WHAT YOU HAVE TO DO: In the records below, find each line containing the word "from" and copy it.

++++++

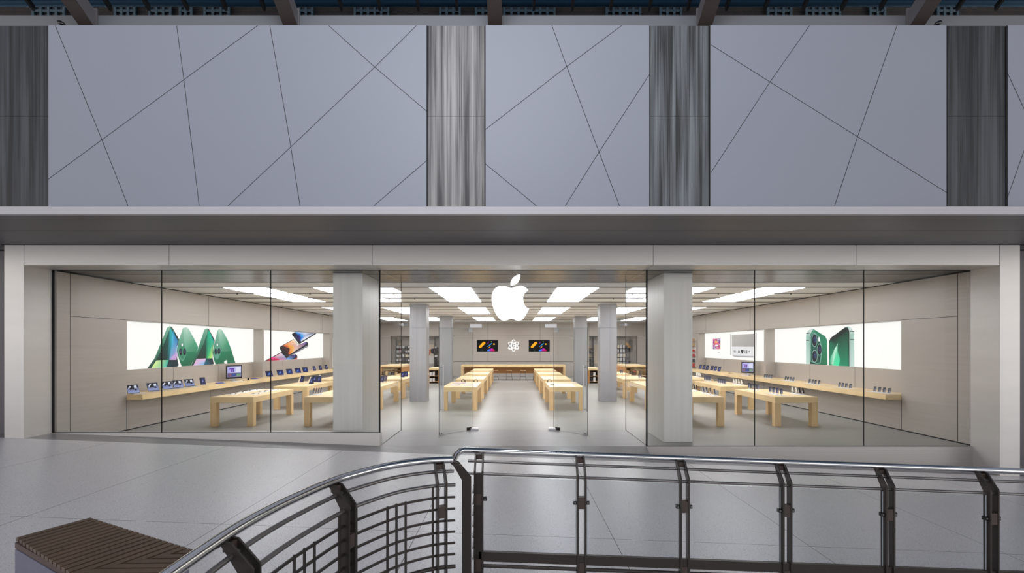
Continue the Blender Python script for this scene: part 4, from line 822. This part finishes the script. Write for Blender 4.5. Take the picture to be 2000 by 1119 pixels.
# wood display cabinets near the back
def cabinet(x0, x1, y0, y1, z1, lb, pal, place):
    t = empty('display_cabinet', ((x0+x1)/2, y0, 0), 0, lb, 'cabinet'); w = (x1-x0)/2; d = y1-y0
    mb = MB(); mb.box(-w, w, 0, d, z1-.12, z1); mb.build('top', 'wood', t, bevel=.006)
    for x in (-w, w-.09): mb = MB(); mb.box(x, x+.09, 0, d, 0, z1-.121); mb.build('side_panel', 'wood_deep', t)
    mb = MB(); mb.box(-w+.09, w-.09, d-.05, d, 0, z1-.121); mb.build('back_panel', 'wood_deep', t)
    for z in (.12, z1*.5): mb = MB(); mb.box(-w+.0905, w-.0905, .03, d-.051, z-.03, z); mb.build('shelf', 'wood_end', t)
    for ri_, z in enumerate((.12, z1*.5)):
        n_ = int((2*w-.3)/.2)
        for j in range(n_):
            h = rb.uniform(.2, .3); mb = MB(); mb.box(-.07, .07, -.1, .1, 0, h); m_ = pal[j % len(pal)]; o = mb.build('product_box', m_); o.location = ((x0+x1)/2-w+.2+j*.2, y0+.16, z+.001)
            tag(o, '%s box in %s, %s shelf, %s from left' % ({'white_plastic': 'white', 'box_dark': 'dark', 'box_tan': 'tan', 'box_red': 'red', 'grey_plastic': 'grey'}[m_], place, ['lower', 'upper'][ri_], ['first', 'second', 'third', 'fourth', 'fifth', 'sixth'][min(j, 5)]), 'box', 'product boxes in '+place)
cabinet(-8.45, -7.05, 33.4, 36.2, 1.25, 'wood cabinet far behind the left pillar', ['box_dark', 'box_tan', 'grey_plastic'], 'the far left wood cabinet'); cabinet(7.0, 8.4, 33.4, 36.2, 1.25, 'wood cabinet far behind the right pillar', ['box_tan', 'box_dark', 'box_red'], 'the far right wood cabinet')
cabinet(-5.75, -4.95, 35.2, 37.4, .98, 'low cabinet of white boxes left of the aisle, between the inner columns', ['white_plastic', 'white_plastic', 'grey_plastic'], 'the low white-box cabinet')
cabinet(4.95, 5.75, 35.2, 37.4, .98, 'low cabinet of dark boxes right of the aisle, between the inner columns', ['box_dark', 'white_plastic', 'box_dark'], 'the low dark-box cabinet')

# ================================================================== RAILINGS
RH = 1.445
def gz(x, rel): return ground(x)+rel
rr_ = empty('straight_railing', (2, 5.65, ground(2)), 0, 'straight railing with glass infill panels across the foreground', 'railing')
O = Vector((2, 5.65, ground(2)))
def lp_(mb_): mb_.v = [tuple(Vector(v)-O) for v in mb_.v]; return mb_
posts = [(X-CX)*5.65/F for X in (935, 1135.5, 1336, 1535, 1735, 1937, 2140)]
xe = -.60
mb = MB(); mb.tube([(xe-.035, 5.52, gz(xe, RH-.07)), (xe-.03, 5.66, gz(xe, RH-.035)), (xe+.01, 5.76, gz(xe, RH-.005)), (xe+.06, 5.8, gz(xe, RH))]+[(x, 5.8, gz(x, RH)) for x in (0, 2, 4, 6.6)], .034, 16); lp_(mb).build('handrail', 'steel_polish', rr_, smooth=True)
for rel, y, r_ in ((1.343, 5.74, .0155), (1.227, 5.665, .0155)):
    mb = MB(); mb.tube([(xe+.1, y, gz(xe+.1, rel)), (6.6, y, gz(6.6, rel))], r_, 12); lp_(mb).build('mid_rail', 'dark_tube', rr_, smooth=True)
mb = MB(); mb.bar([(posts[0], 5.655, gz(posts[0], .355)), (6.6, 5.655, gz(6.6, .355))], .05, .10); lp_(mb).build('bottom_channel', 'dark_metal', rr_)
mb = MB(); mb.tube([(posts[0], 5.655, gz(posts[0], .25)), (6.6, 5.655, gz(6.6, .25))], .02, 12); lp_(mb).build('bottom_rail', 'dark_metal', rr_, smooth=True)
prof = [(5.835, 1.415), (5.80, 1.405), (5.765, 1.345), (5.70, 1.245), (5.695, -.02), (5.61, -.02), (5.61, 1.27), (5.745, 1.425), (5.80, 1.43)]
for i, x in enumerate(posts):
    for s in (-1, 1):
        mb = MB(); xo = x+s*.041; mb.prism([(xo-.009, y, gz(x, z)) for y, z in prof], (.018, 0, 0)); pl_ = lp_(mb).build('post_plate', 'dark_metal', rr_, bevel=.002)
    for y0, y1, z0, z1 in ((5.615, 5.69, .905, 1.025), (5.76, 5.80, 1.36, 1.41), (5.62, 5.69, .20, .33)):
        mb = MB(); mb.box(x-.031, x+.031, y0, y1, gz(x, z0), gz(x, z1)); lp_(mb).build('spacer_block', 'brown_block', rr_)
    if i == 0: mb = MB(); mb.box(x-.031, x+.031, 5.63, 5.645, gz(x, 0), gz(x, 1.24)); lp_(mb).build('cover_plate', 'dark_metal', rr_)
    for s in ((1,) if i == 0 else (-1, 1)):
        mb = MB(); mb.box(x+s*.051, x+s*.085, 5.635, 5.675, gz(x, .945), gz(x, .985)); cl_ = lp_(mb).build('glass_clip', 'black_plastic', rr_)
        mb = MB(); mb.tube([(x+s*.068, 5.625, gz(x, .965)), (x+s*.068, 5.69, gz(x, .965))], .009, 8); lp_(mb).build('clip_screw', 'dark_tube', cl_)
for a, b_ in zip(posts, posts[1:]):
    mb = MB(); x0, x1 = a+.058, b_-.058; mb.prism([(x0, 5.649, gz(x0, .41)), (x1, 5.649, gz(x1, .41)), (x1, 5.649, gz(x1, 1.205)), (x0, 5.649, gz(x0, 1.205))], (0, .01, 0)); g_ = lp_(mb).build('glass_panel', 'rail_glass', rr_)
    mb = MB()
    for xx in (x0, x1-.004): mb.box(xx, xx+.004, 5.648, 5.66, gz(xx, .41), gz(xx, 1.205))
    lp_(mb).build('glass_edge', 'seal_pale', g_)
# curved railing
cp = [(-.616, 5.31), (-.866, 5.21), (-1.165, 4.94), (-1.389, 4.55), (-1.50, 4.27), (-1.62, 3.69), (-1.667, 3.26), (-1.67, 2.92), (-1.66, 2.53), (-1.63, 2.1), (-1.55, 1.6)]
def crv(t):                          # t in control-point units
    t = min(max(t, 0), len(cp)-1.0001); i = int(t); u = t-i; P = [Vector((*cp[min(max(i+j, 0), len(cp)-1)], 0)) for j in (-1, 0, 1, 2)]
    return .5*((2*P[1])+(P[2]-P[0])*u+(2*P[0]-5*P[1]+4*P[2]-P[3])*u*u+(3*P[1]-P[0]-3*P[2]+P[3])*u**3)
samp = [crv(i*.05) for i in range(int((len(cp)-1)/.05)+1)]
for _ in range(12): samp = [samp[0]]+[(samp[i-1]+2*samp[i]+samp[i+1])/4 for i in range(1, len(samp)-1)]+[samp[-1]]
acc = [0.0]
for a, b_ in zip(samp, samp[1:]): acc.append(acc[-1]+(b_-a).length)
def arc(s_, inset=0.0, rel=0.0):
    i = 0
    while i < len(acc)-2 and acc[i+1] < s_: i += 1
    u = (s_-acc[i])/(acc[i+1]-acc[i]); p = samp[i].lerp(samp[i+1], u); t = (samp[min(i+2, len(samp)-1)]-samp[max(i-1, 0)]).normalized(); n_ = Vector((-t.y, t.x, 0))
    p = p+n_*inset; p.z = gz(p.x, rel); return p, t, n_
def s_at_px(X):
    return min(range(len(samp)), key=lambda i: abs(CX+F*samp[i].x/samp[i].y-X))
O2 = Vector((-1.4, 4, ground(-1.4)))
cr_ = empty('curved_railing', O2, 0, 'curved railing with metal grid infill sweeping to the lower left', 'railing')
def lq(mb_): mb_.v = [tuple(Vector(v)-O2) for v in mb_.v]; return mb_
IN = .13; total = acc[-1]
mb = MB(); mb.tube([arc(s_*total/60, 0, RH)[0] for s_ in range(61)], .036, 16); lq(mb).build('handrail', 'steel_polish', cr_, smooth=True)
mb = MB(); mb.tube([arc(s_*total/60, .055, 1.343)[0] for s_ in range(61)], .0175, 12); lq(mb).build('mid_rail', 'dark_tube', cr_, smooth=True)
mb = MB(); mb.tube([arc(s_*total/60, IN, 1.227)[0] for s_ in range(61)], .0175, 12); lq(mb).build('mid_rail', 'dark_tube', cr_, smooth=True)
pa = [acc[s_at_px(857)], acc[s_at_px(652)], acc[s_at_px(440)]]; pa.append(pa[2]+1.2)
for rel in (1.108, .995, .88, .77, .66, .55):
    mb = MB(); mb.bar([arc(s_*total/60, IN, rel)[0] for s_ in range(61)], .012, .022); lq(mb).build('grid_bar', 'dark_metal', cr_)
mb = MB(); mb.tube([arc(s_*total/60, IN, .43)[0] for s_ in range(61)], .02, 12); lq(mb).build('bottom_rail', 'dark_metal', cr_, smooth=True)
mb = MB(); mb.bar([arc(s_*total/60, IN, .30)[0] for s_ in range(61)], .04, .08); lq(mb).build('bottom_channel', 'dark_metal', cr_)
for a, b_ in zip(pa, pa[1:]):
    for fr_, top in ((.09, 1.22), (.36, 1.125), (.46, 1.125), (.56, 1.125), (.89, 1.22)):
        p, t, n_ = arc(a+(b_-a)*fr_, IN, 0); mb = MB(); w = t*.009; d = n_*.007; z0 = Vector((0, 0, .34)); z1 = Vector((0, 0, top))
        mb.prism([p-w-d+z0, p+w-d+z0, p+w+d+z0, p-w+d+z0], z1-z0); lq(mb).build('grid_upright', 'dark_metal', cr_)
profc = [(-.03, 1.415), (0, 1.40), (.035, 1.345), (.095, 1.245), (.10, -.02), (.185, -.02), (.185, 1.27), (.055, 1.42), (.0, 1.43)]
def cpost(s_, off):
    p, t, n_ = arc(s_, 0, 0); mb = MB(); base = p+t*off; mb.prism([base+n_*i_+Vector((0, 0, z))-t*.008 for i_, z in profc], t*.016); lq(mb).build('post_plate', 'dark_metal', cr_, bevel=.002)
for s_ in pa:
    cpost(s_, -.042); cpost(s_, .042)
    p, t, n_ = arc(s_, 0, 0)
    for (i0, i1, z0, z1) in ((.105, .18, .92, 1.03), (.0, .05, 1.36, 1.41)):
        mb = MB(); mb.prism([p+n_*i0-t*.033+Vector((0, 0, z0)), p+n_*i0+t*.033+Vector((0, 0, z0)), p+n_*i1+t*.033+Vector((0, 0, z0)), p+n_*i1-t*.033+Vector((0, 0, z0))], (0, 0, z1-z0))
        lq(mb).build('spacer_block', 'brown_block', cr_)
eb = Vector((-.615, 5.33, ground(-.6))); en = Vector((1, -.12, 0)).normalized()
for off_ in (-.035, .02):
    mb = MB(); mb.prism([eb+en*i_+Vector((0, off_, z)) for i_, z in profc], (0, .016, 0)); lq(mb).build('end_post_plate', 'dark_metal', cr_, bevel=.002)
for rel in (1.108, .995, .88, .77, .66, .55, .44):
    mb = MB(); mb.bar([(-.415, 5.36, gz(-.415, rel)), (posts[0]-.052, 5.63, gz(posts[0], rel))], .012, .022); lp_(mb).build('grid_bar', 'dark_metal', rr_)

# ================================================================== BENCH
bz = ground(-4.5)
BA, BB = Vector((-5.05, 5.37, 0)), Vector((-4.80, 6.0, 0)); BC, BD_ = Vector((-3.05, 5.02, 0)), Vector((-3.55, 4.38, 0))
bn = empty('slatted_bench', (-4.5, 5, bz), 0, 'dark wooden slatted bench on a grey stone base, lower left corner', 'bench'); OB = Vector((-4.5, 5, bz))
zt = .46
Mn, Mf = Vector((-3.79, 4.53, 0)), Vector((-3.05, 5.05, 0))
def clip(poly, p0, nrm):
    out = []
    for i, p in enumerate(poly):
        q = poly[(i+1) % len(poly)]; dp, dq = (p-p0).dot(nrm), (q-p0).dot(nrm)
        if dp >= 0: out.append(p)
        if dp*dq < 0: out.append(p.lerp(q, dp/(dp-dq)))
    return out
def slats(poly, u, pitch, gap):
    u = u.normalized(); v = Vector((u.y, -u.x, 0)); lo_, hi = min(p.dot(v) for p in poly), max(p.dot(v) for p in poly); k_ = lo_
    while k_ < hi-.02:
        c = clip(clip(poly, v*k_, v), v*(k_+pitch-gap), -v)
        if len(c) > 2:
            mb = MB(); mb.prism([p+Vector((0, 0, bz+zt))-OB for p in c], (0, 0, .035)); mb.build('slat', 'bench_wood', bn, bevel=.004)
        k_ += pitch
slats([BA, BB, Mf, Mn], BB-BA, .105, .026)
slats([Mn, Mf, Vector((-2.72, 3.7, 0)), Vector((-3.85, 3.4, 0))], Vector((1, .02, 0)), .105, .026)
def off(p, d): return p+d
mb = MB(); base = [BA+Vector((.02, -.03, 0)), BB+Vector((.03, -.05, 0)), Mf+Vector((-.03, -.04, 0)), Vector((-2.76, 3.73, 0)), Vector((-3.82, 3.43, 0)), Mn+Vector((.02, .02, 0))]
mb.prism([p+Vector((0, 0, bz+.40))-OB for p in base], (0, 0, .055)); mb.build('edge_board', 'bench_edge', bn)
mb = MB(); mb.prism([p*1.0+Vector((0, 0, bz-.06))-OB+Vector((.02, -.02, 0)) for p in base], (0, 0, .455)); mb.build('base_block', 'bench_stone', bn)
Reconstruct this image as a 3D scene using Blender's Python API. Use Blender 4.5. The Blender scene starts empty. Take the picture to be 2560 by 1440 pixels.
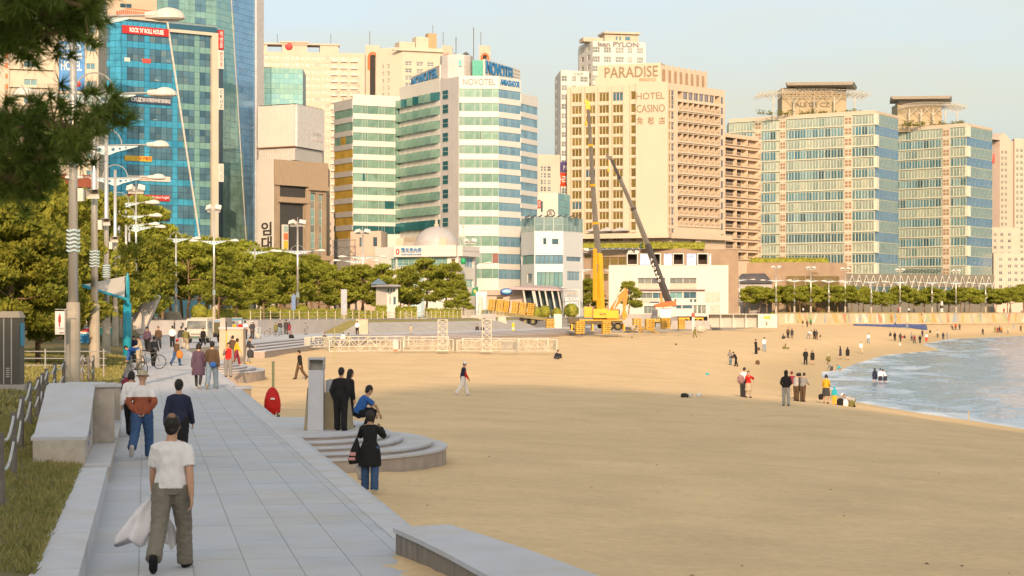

++++++

REPLY TO THE EXERCISE:
Continue the Blender Python script for this scene: part 4, from line 822. This part finishes the script. Write for Blender 4.5. Take the picture to be 2000 by 1119 pixels.
            tag(o, '%s box in %s, %s shelf, %s from left' % ({'white_plastic': 'white', 'box_dark': 'dark', 'box_tan': 'tan', 'box_red': 'red', 'grey_plastic': 'grey'}[m_], place, ['lower', 'upper'][ri_], ['first', 'second', 'third', 'fourth', 'fifth', 'sixth'][min(j, 5)]), 'box', 'product boxes in '+place)